代表作は、「金沢21世紀美術館」や「ルーヴル美術館ランス別館」などです。

2010年にはプリツカー賞を受賞し、日本人女性初の快挙となりました。

 

乾久美子

 

1969年生まれの建築家です。

繊細かつ大胆な設計で注目を集め、日常の中に新しい空間体験を生み出すことを得意としています。

代表作は、「ルイ・ヴィトン表参道店」や「犬島 家プロジェクト F邸」などです。

他にも、東日本大震災で被害を受けたエリアの建築物の設計にも多く携わっています。

2006年には、日本建築学会賞を受賞しました。

 

中川エリカ

 

1971年生まれの建築家です。

ユニークな発想と実験的なアプローチで知られ、建築と都市計画の領域で活躍しています。

東京大学助教を務めた経験もあり、理論と実践の両面から建築に取り組んでいるのです。

代表作に、「おだわら市民交流センターUMECO」や「桃山ハウス」などがあります。

彼女は、「JIA新人賞」や「吉岡賞」を受賞しており、日本国内で注目されている女性建築家の一人です。

 

永山祐子

 

1975年生まれの建築家です。

建築と風景の融合を追求し、場所の文脈を重視した設計で注目を集めています。

代表作には、「ガーデンテラス宮崎」や「COREDO室町テラス」、「LOUIS VUITTON 大丸京都店」などがあります。

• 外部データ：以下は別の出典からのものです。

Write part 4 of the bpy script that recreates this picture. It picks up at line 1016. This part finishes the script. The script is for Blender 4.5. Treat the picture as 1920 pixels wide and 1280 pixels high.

2025年の大阪・関西万博では、「パナソニックグループパビリオン『ノモの国』」と「Women’s Pavilion in collaboration with Cartier」の建設計画が進行中です。

2018年には、日本建築学会賞を受賞しました。

 

大西麻貴

 

1983年生まれの建築家です。

若手ながら独自の視点と斬新な発想で注目を集めています。

2008年に建築設計事務所「o+h」を設立し、住宅や商業施設など幅広い分野で活躍しています。

代表作は「鎌倉の家」で、2023年に開催された「第18回ヴェネチア・ビエンナーレ国際建築展」において、日本館のキュレーターに選出されました。

 

まとめ

 

本記事では、女性建築士の割合や需要、女性ならではの悩みを解説しました。

現在の女性建築士の割合は約3割で、徐々にその数が増えています。

女性建築士は、「結婚や出産との両立」「体力・精神面」「男性社会でのコミュニケーション」で悩むことがあるでしょう。

しかし、女性が働きやすい環境を整えている会社が増えているため、そこまで心配する必要はありません。

あなたもぜひ女性建築士を目指しましょう。